* BEGIN *
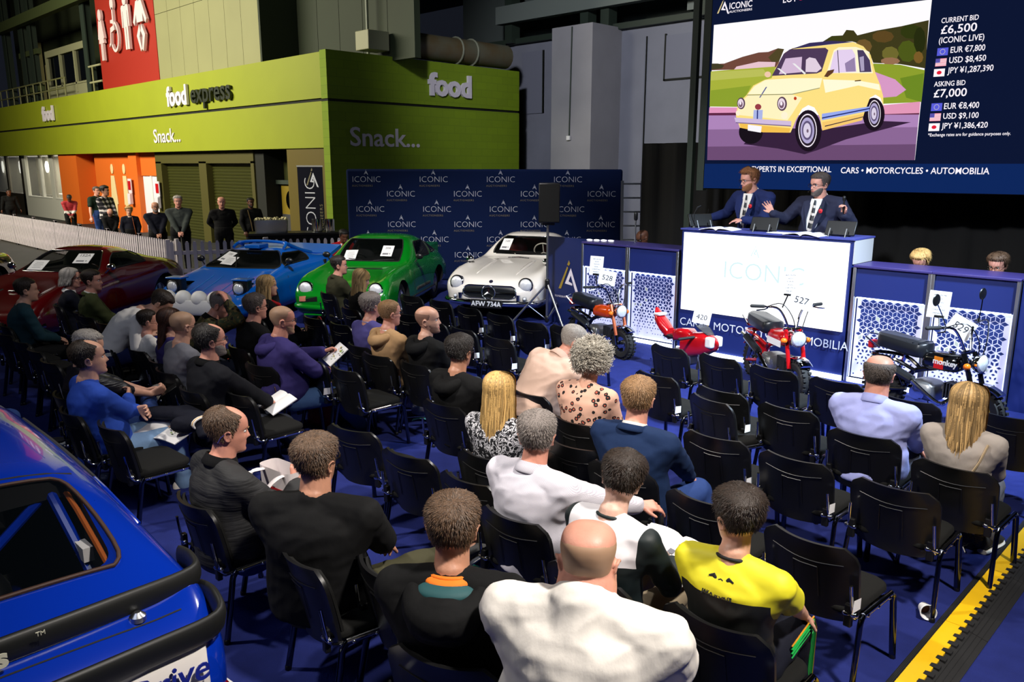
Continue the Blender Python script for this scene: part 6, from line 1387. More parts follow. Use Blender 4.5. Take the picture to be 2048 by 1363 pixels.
    def cabin(s, y, z, seat, wheel=None, x=.34):
        for sx in (-1, 1):
            b = MB(); b.ell((sx*x, y-.1, z+.22), (.2, .09, .34), 8, T=None); b.ell((sx*x, y+.14, z-.02), (.2, .26, .1), 8); s.P(b, 'seat', seat)
        if wheel:
            T = TX((wheel[0], wheel[1], wheel[2]), rx=R(62)); b = MB(); b.tube([(.19*cos(k*pi/12), .19*sin(k*pi/12), 0) for k in range(24)], .014, 8, 0, T, closed=True)
            for a in (90, 210, 330): b.tube([(0, 0, -.02), (.19*cos(R(a)), .19*sin(R(a)), 0)], .012, 6, 0, T)
            s.P(b, 'steering_wheel', wheel[3])
        s.P(MB().box((0, y-.2, z-.2), (1.2, 1.3, .1)), 'cabin_floor', INT)
def lot_card(car, x, z, num, w_=.2, h=.28, label='', rot=0, lines=True, mini=False, off=.012):
    """a sheet taped behind or on the windscreen: stays a thing of its own"""
    p, n = car.front(x, z, off); M = car.root.matrix_world if False else (Matrix.Translation(car.root.location) @ car.root.rotation_euler.to_matrix().to_4x4() @ Matrix.Diagonal(V((*car.root.scale, 1))))
    up = V((0, 0, 1)); r_ = up.cross(n).normalized(); u = n.cross(r_)
    T = M @ Matrix(((r_.x, u.x, n.x, p.x), (r_.y, u.y, n.y, p.y), (r_.z, u.z, n.z, p.z), (0, 0, 0, 1))) @ Matrix.Rotation(R(rot), 4, 'Z')
    return card(T, num, w_, h, label, lines)
def card(T, num, w_, h, label, lines=True, group=None, back=False):
    o = MB().box((0, 0, 0), (w_, h, .003), T=T).build('paper_sign', PAPER, label=label, cat='sign', smooth=0, group=group)
    b = MB()
    if num:
        s = w_*.42 if lines == 'big' else w_*.34; text(b, num, s, T @ TX((0, (-.33*s if lines == 'big' else h*.18), .0025)), 0, 0, .0, 1, 0, 'CENTER')
        if lines is True: b.box((-w_*.1, -h*.28, .0022), (w_*.5, h*.14, .0004), 1, T); b.box((w_*.28, -h*.27, .0022), (w_*.08, h*.1, .0004), 1, T)
    else:
        tl = lines if isinstance(lines, list) else None
        if tl:
            for k, t_ in enumerate(tl): text(b, t_, w_*.115, T @ TX((0, h*.32-k*h*.135, .0025)), 0, 0, 0, 1, 0, 'CENTER')
        else:
            for k in range(5): b.box((0, h*.26-k*h*.13, .0022), (w_*(.5+.2*((k*7) % 3)/3), h*.025, .0004), 1, T)
    if b.v: b.build('print', [INK, GREYINK], o, smooth=0)
    return o
# ---- green rear engined coupe ---------------------------------------------------------------------------------------
GRN = mat('signal_green_paint', rgb(6, 122, 26), .22, 0, .9)
S = [(0, [(0, .3), (.45, .28), (.6, .36), (.58, .46), (.3, .5), (0, .5)]), (.1, [(0, .2), (.66, .2), (.77, .38), (.74, .58), (.42, .58), (0, .57)]), (.32, [(0, .17), (.68, .17), (.81, .42), (.75, .75), (.44, .67), (0, .65)]), (.8, [(0, .17), (.72, .17), (.83, .47), (.73, .84), (.46, .76), (0, .74)]), (1.3, [(0, .17), (.73, .17), (.82, .5), (.75, .87), (.5, .83), (0, .83)]), (1.48, [(0, .17), (.73, .17), (.82, .5), (.77, .88), (.58, .9), (0, .91)]), (1.8, [(0, .17), (.73, .17), (.82, .5), (.785, .88), (.57, 1.1), (0, 1.13)]), (2.1, [(0, .17), (.73, .17), (.82, .5), (.79, .88), (.55, 1.25), (0, 1.3)]), (2.6, [(0, .17), (.73, .17), (.83, .5), (.8, .89), (.55, 1.27), (0, 1.33)]), (3.1, [(0, .18), (.73, .2), (.86, .55), (.8, .9), (.52, 1.17), (0, 1.24)]), (3.6, [(0, .2), (.72, .24), (.87, .55), (.76, .87), (.46, .98), (0, 1.03)]), (4.0, [(0, .25), (.7, .28), (.82, .52), (.68, .76), (.4, .83), (0, .85)]), (4.25, [(0, .3), (.6, .32), (.68, .48), (.58, .6), (.33, .63), (0, .64)])]
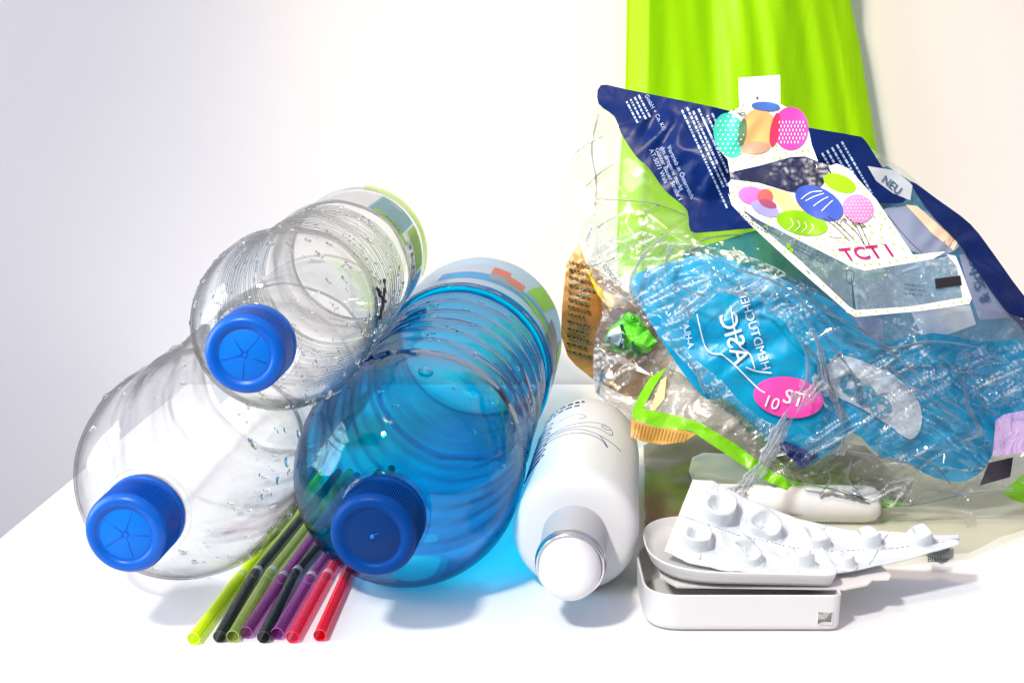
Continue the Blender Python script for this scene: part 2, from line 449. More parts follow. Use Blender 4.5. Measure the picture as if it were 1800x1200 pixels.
# lower left bottle
A0 = (-13.15, 43.6, 4.2); A1 = (-12.42, 51.5, 4.31)
root, ax, prof, lab, Rf, rng = make_bottle('plastic_bottle', 'large clear crushed bottle lying on the table under another one, blue cap lowest at left',
    A0, A1, 4.27, 31.5, 4.9, PET, (CAPB, CAPB2, CAPB3), 1.0, 5, 0.05, 20, pitch=3.1, depth=0.045, facet=0.45)
V, Fc = cyl_patch(ax, 4.23, lab[0], lab[1], -120, 200); lb = mesh_obj('label', V, Fc, LABELW, root)
prints('label_print', [cyl_patch(ax, 4.26, lab[0] + .5, lab[1] - .4, a, a + 24) for a in (-70, 80, 130)], GREENPALE, lb)
V, Fc = droplets(ax, Rf, 330, 4.2, 22, -60, 200, rng, 0.05, 0.19); mesh_obj('water_drops', V, Fc, DROP, root, 'stuff')

# upper bottle
B0 = atD(428, 624, 42.4); B1 = atD(490, 568, 48.6); B1 = B0 + (atD(624, 452, 64) - B0) / np.linalg.norm(atD(624, 452, 64) - B0) * 8
root, ax, prof, lab, Rf, rng = make_bottle('plastic_bottle', 'clear ribbed bottle with green and white label stacked on top of the other two',
    B0, B1, 3.58, 27.5, 4.6, PET, (CAPB, CAPB2, CAPB3), 0.885, 9, 0.035, 40, pitch=0.8, depth=0.07)
V, Fc = cyl_patch(ax, 3.49, lab[0], lab[1], -60, 135); lb = mesh_obj('label', V, Fc, LABELW, root)
V, Fc = cyl_patch(ax, 3.515, lab[0] + .1, lab[1] - .1, 25, 60); mesh_obj('label_print', V, Fc, LABELT, lb)
prints('label_print', [cyl_patch(ax, 3.525, lab[0] + 2.6, lab[1] - .2, 62, 98), cyl_patch(ax, 3.525, lab[0] + .15, lab[0] + 1.0, 30, 70)], GREENINK, lb)
prints('label_print', [cyl_patch(ax, 3.535, lab[0] + 2.6 + .45 * k, lab[0] + 2.75 + .45 * k, 66, 96) for k in range(6)], solid('dark_green_ink', (0.08, 0.24, 0.02), 0.4), lb)
rr = random.Random(5); parts = []
for k in range(9):
    a = 27
    while a < 56:
        w = rr.uniform(1.5, 5); parts.append(cyl_patch(ax, 3.535, lab[0] + .5 + k * .5, lab[0] + .62 + k * .5, a, min(a + w, 58))); a += w + 1.2
V, Fc = merge(parts); mesh_obj('small_print', V, Fc, GREYB, lb)
V, Fc = cyl_patch(ax, 3.53, lab[0] + .1, lab[1] - .1, 100, 135); mesh_obj('label_print', V, Fc, BLUEINK, lb)
V, Fc = merge([text_on_axis(ax, 3.55, '3ER', lab[0] + 1.0, 66, 1.3, bold=0.02), cyl_patch(ax, 3.55, lab[0] + .5, lab[0] + .8, 84, 100), text_on_axis(ax, 3.55, 'STILL', lab[0] + .5, 40, .5)]); mesh_obj('label_writing', V, Fc, INK, lb)
V, Fc = cyl_patch(ax, lambda t: 3.62, lab[1] + .25, lab[1] + 1.5, 5, 110); mesh_obj('base_tint', V, Fc, GREENPALE, root)
Rw = lambda t: Rf(t) + 0.03
V, Fc = merge([stroke_on(ax, Rw, [(9.6, 76), (10.4, 84), (11.3, 90)], .07), stroke_on(ax, Rw, [(12.0, 76), (9.9, 98)], .07), stroke_on(ax, Rw, [(9.2, 92), (9.6, 96), (8.9, 104)], .035)])
mesh_obj('pen_mark', V, Fc, INK, root)
V, Fc = droplets(ax, Rf, 460, 4.0, 18, -90, 200, rng, 0.035, 0.14); mesh_obj('water_drops', V, Fc, DROP, root, 'stuff')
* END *
== DESCRIPTION OF THE TASK ==
Identify the lines above that contain the word "Python", then copy them.

== ANSWER TO THIS TASK ==
Continue the Blender Python script for this scene: part 6, from line 1387. More parts follow. Use Blender 4.5. Take the picture to be 2048 by 1363 pixels.
Continue the Blender Python script for this scene: part 2, from line 449. More parts follow. Use Blender 4.5. Measure the picture as if it were 1800x1200 pixels.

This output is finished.